- _OBJECTIVE_: Give back the entire listing verbatim.

======== RECORDED DATA

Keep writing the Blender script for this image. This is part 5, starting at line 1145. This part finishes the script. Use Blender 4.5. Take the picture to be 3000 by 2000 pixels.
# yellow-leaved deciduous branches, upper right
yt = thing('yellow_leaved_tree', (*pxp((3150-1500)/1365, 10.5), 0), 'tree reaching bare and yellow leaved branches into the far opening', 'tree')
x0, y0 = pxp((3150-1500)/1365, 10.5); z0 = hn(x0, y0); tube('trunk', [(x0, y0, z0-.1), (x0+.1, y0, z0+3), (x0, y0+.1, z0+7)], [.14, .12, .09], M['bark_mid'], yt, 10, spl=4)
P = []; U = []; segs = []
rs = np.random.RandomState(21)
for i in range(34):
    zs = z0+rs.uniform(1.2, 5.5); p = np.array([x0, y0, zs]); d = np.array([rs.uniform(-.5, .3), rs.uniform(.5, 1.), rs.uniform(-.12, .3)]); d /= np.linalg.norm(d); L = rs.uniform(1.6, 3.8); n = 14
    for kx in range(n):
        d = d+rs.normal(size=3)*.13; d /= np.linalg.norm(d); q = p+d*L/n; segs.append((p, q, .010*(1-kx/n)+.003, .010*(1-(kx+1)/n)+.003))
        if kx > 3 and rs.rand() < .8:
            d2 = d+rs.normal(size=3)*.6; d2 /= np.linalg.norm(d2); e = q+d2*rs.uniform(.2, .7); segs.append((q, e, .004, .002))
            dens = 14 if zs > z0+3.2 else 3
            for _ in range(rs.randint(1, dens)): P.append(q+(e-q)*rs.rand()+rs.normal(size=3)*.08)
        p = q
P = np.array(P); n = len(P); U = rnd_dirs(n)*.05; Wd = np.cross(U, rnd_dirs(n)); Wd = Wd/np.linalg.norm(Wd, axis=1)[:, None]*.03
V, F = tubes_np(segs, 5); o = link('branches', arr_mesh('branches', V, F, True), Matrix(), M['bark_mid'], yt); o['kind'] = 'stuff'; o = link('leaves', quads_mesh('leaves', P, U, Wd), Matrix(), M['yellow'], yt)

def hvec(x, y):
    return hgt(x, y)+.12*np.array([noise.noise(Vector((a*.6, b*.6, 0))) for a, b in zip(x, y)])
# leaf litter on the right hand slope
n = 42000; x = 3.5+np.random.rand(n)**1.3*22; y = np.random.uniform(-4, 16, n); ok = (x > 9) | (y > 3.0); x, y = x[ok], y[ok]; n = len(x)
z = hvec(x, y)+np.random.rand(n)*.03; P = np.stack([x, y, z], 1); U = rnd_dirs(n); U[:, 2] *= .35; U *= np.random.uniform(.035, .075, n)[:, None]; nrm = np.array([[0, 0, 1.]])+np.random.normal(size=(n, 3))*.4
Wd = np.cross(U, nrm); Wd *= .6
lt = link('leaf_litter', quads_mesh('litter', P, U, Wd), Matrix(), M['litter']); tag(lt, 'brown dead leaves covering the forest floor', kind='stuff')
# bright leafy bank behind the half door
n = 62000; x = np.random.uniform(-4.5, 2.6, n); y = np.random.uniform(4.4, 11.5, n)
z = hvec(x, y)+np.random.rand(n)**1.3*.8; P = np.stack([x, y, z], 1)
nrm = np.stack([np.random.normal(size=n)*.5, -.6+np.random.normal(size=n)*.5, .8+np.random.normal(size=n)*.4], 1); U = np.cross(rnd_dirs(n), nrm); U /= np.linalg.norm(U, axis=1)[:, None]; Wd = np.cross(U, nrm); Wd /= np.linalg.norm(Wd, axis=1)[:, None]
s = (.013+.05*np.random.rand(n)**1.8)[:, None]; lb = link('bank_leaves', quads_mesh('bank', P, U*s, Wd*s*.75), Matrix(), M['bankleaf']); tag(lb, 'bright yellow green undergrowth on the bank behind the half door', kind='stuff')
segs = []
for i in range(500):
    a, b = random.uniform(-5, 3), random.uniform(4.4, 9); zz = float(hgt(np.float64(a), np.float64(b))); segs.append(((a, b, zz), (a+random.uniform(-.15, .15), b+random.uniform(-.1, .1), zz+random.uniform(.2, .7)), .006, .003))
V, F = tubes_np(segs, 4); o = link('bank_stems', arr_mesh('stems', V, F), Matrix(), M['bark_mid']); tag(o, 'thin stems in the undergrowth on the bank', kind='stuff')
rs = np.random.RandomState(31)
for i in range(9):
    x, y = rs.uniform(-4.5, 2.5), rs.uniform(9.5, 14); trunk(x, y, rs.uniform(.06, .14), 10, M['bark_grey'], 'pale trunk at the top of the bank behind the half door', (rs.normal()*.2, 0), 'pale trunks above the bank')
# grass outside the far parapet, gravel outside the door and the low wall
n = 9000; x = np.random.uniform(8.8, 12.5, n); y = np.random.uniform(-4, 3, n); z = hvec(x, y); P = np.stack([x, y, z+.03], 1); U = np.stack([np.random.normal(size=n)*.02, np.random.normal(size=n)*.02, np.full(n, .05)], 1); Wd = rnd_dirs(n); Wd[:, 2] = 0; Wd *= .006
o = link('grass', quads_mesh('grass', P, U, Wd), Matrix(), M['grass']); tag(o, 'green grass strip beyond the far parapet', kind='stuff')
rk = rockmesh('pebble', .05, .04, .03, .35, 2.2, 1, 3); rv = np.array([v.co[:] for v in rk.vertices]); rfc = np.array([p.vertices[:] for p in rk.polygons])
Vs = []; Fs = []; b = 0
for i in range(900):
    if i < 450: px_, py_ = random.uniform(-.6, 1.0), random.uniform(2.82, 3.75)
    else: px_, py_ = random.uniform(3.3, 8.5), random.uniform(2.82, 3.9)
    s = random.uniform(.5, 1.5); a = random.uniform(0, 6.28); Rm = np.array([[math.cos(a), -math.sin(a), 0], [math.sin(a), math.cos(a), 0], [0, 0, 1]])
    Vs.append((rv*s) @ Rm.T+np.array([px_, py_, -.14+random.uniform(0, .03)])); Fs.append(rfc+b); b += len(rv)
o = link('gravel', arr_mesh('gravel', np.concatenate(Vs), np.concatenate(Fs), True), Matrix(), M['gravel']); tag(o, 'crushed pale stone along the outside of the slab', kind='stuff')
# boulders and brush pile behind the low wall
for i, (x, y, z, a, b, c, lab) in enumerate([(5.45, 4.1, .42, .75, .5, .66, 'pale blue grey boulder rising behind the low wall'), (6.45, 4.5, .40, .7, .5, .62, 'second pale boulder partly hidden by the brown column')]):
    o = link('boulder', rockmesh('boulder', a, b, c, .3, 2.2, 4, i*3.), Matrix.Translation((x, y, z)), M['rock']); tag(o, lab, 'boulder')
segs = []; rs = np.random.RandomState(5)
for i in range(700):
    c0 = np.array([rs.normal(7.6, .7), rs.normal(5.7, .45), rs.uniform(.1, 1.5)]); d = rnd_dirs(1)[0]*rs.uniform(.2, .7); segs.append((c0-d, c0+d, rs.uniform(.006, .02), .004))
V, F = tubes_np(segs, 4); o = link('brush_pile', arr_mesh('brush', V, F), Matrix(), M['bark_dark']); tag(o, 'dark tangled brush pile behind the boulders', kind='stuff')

================

- _TASK RESULT_:
Keep writing the Blender script for this image. This is part 5, starting at line 1145. This part finishes the script. Use Blender 4.5. Take the picture to be 3000 by 2000 pixels.
# yellow-leaved deciduous branches, upper right
yt = thing('yellow_leaved_tree', (*pxp((3150-1500)/1365, 10.5), 0), 'tree reaching bare and yellow leaved branches into the far opening', 'tree')
x0, y0 = pxp((3150-1500)/1365, 10.5); z0 = hn(x0, y0); tube('trunk', [(x0, y0, z0-.1), (x0+.1, y0, z0+3), (x0, y0+.1, z0+7)], [.14, .12, .09], M['bark_mid'], yt, 10, spl=4)
P = []; U = []; segs = []
rs = np.random.RandomState(21)
for i in range(34):
    zs = z0+rs.uniform(1.2, 5.5); p = np.array([x0, y0, zs]); d = np.array([rs.uniform(-.5, .3), rs.uniform(.5, 1.), rs.uniform(-.12, .3)]); d /= np.linalg.norm(d); L = rs.uniform(1.6, 3.8); n = 14
    for kx in range(n):
        d = d+rs.normal(size=3)*.13; d /= np.linalg.norm(d); q = p+d*L/n; segs.append((p, q, .010*(1-kx/n)+.003, .010*(1-(kx+1)/n)+.003))
        if kx > 3 and rs.rand() < .8:
            d2 = d+rs.normal(size=3)*.6; d2 /= np.linalg.norm(d2); e = q+d2*rs.uniform(.2, .7); segs.append((q, e, .004, .002))
            dens = 14 if zs > z0+3.2 else 3
            for _ in range(rs.randint(1, dens)): P.append(q+(e-q)*rs.rand()+rs.normal(size=3)*.08)
        p = q
P = np.array(P); n = len(P); U = rnd_dirs(n)*.05; Wd = np.cross(U, rnd_dirs(n)); Wd = Wd/np.linalg.norm(Wd, axis=1)[:, None]*.03
V, F = tubes_np(segs, 5); o = link('branches', arr_mesh('branches', V, F, True), Matrix(), M['bark_mid'], yt); o['kind'] = 'stuff'; o = link('leaves', quads_mesh('leaves', P, U, Wd), Matrix(), M['yellow'], yt)

def hvec(x, y):
    return hgt(x, y)+.12*np.array([noise.noise(Vector((a*.6, b*.6, 0))) for a, b in zip(x, y)])
# leaf litter on the right hand slope
n = 42000; x = 3.5+np.random.rand(n)**1.3*22; y = np.random.uniform(-4, 16, n); ok = (x > 9) | (y > 3.0); x, y = x[ok], y[ok]; n = len(x)
z = hvec(x, y)+np.random.rand(n)*.03; P = np.stack([x, y, z], 1); U = rnd_dirs(n); U[:, 2] *= .35; U *= np.random.uniform(.035, .075, n)[:, None]; nrm = np.array([[0, 0, 1.]])+np.random.normal(size=(n, 3))*.4
Wd = np.cross(U, nrm); Wd *= .6
lt = link('leaf_litter', quads_mesh('litter', P, U, Wd), Matrix(), M['litter']); tag(lt, 'brown dead leaves covering the forest floor', kind='stuff')
# bright leafy bank behind the half door
n = 62000; x = np.random.uniform(-4.5, 2.6, n); y = np.random.uniform(4.4, 11.5, n)
z = hvec(x, y)+np.random.rand(n)**1.3*.8; P = np.stack([x, y, z], 1)
nrm = np.stack([np.random.normal(size=n)*.5, -.6+np.random.normal(size=n)*.5, .8+np.random.normal(size=n)*.4], 1); U = np.cross(rnd_dirs(n), nrm); U /= np.linalg.norm(U, axis=1)[:, None]; Wd = np.cross(U, nrm); Wd /= np.linalg.norm(Wd, axis=1)[:, None]
s = (.013+.05*np.random.rand(n)**1.8)[:, None]; lb = link('bank_leaves', quads_mesh('bank', P, U*s, Wd*s*.75), Matrix(), M['bankleaf']); tag(lb, 'bright yellow green undergrowth on the bank behind the half door', kind='stuff')
segs = []
for i in range(500):
    a, b = random.uniform(-5, 3), random.uniform(4.4, 9); zz = float(hgt(np.float64(a), np.float64(b))); segs.append(((a, b, zz), (a+random.uniform(-.15, .15), b+random.uniform(-.1, .1), zz+random.uniform(.2, .7)), .006, .003))
V, F = tubes_np(segs, 4); o = link('bank_stems', arr_mesh('stems', V, F), Matrix(), M['bark_mid']); tag(o, 'thin stems in the undergrowth on the bank', kind='stuff')
rs = np.random.RandomState(31)
for i in range(9):
    x, y = rs.uniform(-4.5, 2.5), rs.uniform(9.5, 14); trunk(x, y, rs.uniform(.06, .14), 10, M['bark_grey'], 'pale trunk at the top of the bank behind the half door', (rs.normal()*.2, 0), 'pale trunks above the bank')
# grass outside the far parapet, gravel outside the door and the low wall
n = 9000; x = np.random.uniform(8.8, 12.5, n); y = np.random.uniform(-4, 3, n); z = hvec(x, y); P = np.stack([x, y, z+.03], 1); U = np.stack([np.random.normal(size=n)*.02, np.random.normal(size=n)*.02, np.full(n, .05)], 1); Wd = rnd_dirs(n); Wd[:, 2] = 0; Wd *= .006
o = link('grass', quads_mesh('grass', P, U, Wd), Matrix(), M['grass']); tag(o, 'green grass strip beyond the far parapet', kind='stuff')
rk = rockmesh('pebble', .05, .04, .03, .35, 2.2, 1, 3); rv = np.array([v.co[:] for v in rk.vertices]); rfc = np.array([p.vertices[:] for p in rk.polygons])
Vs = []; Fs = []; b = 0
for i in range(900):
    if i < 450: px_, py_ = random.uniform(-.6, 1.0), random.uniform(2.82, 3.75)
    else: px_, py_ = random.uniform(3.3, 8.5), random.uniform(2.82, 3.9)
    s = random.uniform(.5, 1.5); a = random.uniform(0, 6.28); Rm = np.array([[math.cos(a), -math.sin(a), 0], [math.sin(a), math.cos(a), 0], [0, 0, 1]])
    Vs.append((rv*s) @ Rm.T+np.array([px_, py_, -.14+random.uniform(0, .03)])); Fs.append(rfc+b); b += len(rv)
o = link('gravel', arr_mesh('gravel', np.concatenate(Vs), np.concatenate(Fs), True), Matrix(), M['gravel']); tag(o, 'crushed pale stone along the outside of the slab', kind='stuff')
# boulders and brush pile behind the low wall
for i, (x, y, z, a, b, c, lab) in enumerate([(5.45, 4.1, .42, .75, .5, .66, 'pale blue grey boulder rising behind the low wall'), (6.45, 4.5, .40, .7, .5, .62, 'second pale boulder partly hidden by the brown column')]):
    o = link('boulder', rockmesh('boulder', a, b, c, .3, 2.2, 4, i*3.), Matrix.Translation((x, y, z)), M['rock']); tag(o, lab, 'boulder')
segs = []; rs = np.random.RandomState(5)
for i in range(700):
    c0 = np.array([rs.normal(7.6, .7), rs.normal(5.7, .45), rs.uniform(.1, 1.5)]); d = rnd_dirs(1)[0]*rs.uniform(.2, .7); segs.append((c0-d, c0+d, rs.uniform(.006, .02), .004))
V, F = tubes_np(segs, 4); o = link('brush_pile', arr_mesh('brush', V, F), Matrix(), M['bark_dark']); tag(o, 'dark tangled brush pile behind the boulders', kind='stuff')